> **What you have to do**:
Can you return the records below exactly as they stand, but only from the first line through the one with "from mathutils import Vector"?

Entries from a dataset:

====================

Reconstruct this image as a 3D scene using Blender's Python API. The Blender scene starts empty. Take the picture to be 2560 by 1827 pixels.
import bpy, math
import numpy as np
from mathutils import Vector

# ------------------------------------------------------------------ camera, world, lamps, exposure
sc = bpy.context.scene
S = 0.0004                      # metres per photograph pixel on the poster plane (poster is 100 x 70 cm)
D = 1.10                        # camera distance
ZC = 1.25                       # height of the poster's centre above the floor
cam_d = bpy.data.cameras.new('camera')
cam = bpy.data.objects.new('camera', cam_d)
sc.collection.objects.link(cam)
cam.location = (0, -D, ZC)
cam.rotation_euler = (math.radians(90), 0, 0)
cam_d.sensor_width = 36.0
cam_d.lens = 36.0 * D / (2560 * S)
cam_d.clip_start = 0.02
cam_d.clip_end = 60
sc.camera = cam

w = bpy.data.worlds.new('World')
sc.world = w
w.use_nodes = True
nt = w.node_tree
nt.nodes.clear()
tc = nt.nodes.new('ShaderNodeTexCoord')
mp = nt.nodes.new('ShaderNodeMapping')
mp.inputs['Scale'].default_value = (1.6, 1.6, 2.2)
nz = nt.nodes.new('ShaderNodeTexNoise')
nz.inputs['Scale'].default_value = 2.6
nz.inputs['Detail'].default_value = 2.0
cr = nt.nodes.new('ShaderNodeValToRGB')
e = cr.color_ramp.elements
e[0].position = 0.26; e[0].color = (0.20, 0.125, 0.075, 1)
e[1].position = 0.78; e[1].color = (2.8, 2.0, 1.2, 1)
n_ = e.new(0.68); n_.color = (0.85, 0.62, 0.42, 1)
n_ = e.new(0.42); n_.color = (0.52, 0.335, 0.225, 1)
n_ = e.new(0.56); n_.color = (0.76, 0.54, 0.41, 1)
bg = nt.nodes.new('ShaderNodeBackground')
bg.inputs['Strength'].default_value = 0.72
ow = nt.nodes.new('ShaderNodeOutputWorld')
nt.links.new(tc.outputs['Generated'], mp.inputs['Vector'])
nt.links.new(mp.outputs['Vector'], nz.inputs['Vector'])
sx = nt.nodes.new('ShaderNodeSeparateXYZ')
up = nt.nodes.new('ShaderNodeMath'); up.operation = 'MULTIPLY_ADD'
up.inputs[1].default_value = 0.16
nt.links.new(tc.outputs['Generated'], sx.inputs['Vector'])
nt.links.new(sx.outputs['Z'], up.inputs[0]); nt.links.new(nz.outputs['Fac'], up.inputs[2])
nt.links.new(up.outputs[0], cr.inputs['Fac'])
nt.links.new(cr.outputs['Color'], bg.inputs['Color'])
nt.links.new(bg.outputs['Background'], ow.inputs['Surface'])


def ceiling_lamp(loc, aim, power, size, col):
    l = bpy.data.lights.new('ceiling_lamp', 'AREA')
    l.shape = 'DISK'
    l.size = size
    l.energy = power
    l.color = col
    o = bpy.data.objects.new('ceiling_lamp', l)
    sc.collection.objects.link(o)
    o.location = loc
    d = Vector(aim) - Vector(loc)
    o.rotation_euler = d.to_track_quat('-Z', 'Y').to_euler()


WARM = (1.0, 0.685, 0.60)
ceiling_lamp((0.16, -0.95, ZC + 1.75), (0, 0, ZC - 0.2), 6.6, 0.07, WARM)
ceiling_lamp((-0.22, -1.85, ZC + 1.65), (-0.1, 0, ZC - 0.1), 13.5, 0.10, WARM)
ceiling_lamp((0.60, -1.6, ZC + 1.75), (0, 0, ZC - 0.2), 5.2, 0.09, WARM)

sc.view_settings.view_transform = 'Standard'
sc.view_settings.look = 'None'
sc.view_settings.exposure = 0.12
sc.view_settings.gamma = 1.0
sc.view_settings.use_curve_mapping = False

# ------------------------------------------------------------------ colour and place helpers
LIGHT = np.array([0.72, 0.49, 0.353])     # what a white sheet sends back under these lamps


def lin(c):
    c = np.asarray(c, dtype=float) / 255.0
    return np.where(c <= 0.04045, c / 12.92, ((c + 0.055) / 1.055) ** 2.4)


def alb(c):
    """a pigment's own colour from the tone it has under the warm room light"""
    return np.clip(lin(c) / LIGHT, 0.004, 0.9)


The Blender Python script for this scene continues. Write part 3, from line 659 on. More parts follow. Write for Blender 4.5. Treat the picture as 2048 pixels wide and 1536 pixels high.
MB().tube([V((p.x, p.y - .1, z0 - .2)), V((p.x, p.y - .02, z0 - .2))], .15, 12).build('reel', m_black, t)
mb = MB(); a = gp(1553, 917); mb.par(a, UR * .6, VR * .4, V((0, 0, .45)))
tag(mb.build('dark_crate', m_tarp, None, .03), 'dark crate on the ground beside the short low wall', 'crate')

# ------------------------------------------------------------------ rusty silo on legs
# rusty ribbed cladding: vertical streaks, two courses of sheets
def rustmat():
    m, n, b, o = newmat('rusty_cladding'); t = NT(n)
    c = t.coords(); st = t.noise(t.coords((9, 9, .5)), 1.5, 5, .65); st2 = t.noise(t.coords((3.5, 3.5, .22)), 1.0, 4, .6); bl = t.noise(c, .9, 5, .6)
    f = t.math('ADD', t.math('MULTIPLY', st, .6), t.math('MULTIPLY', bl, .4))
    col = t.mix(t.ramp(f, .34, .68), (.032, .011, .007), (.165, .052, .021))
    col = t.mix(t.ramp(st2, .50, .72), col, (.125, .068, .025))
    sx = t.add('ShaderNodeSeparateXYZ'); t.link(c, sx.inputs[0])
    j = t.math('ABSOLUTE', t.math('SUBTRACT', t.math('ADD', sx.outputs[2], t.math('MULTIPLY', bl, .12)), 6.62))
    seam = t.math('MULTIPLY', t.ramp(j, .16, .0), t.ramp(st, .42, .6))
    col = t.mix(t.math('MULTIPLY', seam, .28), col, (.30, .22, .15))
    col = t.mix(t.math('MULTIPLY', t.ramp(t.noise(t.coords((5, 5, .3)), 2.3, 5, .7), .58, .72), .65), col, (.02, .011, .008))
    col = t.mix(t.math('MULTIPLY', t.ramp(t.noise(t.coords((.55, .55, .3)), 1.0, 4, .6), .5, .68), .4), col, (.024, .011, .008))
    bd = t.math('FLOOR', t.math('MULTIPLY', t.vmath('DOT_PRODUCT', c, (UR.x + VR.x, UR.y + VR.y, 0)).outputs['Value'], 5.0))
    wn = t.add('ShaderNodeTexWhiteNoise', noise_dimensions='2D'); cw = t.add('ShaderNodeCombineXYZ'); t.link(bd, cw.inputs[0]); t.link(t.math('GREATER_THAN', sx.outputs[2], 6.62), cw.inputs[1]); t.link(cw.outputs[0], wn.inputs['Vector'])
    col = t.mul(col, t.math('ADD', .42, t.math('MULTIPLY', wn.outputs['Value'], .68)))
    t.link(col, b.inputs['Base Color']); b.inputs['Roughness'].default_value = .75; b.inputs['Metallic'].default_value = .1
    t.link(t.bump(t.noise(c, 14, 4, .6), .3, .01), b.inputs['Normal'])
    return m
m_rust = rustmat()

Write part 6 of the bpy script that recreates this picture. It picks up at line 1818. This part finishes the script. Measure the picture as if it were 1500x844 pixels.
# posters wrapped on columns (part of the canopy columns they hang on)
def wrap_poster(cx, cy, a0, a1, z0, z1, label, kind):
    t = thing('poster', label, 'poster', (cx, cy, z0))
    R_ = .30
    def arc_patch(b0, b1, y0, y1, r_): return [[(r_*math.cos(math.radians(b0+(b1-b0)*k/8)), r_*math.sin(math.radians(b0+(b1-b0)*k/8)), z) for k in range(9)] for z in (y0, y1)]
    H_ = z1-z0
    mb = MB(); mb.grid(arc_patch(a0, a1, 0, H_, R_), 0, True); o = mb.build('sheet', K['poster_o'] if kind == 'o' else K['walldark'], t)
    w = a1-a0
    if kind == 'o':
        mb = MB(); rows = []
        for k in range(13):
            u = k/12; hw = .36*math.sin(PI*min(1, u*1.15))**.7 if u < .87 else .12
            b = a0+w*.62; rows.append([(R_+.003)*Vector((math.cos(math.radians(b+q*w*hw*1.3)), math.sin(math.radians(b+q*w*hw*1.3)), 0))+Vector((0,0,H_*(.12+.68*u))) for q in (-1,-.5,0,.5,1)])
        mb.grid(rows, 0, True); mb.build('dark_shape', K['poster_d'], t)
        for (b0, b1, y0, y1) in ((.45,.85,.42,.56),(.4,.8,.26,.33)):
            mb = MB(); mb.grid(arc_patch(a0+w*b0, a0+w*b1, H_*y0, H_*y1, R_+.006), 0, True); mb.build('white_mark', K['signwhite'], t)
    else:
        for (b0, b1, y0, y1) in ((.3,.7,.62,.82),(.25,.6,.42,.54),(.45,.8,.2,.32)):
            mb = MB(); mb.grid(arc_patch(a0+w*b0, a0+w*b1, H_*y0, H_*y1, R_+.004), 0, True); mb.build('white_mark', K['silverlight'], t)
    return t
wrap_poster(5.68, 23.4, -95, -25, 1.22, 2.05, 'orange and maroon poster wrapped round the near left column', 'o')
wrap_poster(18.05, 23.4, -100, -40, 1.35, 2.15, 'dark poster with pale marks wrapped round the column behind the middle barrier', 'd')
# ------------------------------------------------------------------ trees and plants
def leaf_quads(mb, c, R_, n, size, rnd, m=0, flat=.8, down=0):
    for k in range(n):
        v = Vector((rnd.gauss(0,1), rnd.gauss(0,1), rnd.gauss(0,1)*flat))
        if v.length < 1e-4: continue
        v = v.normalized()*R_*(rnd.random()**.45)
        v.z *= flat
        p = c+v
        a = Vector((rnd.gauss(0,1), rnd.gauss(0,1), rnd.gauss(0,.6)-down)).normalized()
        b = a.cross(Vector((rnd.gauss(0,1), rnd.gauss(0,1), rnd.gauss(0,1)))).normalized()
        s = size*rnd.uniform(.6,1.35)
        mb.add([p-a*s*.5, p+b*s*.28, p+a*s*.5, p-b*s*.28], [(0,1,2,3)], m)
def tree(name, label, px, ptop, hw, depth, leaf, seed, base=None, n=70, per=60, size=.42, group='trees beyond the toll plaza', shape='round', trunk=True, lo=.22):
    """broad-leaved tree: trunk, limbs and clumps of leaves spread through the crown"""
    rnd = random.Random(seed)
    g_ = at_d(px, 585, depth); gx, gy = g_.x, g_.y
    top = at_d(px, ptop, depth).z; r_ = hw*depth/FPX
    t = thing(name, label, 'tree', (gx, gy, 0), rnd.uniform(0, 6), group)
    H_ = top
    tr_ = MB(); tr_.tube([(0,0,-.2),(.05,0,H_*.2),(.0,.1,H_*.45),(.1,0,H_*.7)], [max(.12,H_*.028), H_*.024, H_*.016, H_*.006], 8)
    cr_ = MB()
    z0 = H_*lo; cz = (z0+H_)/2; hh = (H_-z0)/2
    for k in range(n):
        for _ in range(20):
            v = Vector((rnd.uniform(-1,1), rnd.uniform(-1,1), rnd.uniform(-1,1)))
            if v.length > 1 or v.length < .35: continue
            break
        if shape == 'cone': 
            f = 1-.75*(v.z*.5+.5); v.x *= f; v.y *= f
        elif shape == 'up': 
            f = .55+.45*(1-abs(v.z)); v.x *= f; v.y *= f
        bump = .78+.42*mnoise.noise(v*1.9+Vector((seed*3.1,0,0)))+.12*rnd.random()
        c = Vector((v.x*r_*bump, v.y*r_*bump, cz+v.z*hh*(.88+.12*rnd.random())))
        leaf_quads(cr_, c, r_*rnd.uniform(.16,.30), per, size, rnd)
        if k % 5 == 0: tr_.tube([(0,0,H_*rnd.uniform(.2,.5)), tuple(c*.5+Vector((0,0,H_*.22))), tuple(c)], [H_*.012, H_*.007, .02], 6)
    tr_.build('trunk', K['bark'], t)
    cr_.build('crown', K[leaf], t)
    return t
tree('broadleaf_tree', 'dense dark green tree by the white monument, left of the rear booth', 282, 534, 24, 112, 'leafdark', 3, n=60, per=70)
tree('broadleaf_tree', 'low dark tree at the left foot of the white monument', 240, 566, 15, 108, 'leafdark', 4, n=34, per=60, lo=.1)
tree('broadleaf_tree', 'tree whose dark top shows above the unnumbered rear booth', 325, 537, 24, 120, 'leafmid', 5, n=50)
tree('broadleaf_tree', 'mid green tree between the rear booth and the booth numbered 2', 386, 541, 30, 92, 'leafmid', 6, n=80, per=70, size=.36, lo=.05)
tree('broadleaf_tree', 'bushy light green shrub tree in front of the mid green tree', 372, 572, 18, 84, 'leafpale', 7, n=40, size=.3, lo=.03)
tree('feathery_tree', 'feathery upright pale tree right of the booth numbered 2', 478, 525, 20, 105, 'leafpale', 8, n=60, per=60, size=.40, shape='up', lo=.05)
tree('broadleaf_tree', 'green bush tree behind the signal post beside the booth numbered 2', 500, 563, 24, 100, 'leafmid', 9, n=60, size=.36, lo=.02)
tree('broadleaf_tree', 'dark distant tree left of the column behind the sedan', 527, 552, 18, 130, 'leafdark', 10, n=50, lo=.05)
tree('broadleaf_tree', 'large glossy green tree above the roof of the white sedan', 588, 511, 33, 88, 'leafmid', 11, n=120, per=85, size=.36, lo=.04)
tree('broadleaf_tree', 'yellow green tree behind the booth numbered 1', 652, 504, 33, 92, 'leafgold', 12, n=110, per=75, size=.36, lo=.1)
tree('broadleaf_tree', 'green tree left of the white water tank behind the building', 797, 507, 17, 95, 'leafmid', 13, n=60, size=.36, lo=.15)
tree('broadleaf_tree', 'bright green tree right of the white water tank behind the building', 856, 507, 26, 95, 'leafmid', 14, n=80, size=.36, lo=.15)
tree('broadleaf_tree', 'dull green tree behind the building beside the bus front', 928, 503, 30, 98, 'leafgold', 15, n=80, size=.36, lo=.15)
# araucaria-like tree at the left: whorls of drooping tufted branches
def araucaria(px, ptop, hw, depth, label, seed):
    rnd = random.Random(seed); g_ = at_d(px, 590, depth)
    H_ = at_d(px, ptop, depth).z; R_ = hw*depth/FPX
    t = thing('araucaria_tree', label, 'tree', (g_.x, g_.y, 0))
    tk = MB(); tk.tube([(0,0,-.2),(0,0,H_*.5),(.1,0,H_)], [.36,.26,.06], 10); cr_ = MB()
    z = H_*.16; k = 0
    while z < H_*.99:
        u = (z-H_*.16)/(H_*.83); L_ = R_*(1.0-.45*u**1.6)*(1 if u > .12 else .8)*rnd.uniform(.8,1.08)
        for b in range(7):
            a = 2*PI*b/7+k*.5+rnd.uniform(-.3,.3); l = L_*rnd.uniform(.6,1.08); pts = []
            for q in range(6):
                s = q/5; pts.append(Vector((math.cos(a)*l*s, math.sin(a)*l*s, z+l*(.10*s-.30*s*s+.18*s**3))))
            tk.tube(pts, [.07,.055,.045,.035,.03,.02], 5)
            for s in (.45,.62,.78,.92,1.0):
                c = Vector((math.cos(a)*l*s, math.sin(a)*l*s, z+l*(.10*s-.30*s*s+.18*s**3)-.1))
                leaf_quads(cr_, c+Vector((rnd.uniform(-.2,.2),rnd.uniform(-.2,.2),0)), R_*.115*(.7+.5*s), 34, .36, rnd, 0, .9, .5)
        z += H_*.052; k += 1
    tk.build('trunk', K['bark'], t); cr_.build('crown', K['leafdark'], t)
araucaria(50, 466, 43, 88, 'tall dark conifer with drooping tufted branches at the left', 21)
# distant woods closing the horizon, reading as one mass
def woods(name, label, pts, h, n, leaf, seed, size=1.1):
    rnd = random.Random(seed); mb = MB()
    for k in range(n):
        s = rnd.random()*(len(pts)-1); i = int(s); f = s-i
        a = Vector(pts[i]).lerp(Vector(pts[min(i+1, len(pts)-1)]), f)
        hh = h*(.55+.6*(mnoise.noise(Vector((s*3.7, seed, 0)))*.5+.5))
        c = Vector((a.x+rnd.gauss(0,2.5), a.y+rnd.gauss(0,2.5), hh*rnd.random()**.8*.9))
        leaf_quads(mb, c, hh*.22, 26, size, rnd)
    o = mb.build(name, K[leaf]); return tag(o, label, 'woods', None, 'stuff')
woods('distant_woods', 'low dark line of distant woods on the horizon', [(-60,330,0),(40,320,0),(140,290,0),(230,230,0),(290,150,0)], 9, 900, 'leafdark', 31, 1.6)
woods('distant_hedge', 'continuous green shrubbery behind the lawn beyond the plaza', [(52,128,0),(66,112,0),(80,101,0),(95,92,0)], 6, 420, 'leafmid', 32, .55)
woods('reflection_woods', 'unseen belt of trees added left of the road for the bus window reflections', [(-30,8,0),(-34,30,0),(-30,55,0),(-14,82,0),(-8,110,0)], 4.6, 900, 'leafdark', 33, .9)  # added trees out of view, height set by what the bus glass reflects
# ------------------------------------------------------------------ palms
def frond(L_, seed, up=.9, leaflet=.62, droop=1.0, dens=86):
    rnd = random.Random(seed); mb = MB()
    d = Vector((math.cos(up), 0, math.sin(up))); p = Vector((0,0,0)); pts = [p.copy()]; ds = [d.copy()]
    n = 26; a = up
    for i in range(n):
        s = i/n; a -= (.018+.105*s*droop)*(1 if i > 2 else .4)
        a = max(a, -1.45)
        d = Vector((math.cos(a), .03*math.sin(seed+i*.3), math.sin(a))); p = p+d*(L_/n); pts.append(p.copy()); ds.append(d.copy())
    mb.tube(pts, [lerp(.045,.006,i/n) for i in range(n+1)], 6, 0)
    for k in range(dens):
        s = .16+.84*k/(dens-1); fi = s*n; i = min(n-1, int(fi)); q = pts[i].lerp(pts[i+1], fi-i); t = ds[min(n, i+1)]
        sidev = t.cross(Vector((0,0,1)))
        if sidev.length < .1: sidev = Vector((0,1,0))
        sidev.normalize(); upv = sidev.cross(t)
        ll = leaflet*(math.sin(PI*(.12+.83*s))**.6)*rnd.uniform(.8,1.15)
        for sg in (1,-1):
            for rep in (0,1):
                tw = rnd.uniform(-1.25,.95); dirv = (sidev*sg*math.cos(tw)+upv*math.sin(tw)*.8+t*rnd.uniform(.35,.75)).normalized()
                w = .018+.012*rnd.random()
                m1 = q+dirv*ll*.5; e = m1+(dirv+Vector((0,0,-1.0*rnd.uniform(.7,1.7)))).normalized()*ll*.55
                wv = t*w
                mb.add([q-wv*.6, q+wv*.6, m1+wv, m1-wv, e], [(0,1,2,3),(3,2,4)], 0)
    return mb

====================

> **Exercise output**:
Reconstruct this image as a 3D scene using Blender's Python API. The Blender scene starts empty. Take the picture to be 2560 by 1827 pixels.
import bpy, math
import numpy as np
from mathutils import Vector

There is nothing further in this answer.